About the only portion of the economy that has been unaffected is the drug trade. Tajikistan is the transit route for 65 to 85 percent of heroin smuggled out of Afghanistan, the world’s largest producer.

Triggered by the lowest rainfall (2001) in living memory, vast tracts of Iran, Uzbekistan, Pakistan and Tajikistan are being reduced to desert as the water table sinks, long-established wells dry up and herds of livestock perish.

The crisis appears to fulfill alarming climate change predictions suggesting that states along the old Silk Road will experience steeper rises in temperature than any other region on earth. By the end of the century it will be 5C hotter in an area which regularly sees the thermometer soar above 40C.

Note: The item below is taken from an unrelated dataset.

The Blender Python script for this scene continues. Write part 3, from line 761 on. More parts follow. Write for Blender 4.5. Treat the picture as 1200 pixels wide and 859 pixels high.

The study, published by the Tyndall Centre for Climate Change Research at the University of East Anglia, predicted that Asian countries from Kazakhstan to Saudi Arabia will warm up more than twice as much as others.
“Several states,” the report added, “including Uzbekistan, Tajikistan, Afghanistan and Iran, are facing famine.”

In Tajikistan, the United Nations appealed for aid to avert disaster. “Substantial foreign aid is needed or else there will be a large-scale famine,” said Matthew Kahane, the UN’s humanitarian aid coordinator, speaking from the capital, Dushanbe.

“The country has had its lowest rainfall for 75 years. Families who survived last year by selling their cows and chickens now have no other means of coping. Some households have sold the glass out of their windows and the wooden beams from their roofs to raise money for food.” – (The Guardian, Oct. 30, 2001)

Iraq

In 1999, Iraq suffered its worst drought of the century, with the effect of triggering an even greater dependence on imported grain under the oil for food program.
There was a drop of up to 70 percent in domestic yields of wheat, barley and other cereals, which served to further weaken the country’s economy, crippled by economic sanctions and the routine bombing by allied aircraft in the no-fly zones.
A similar (although less serious) situation prevailed in Syria and Iran, marked by significant declines in agricultural output.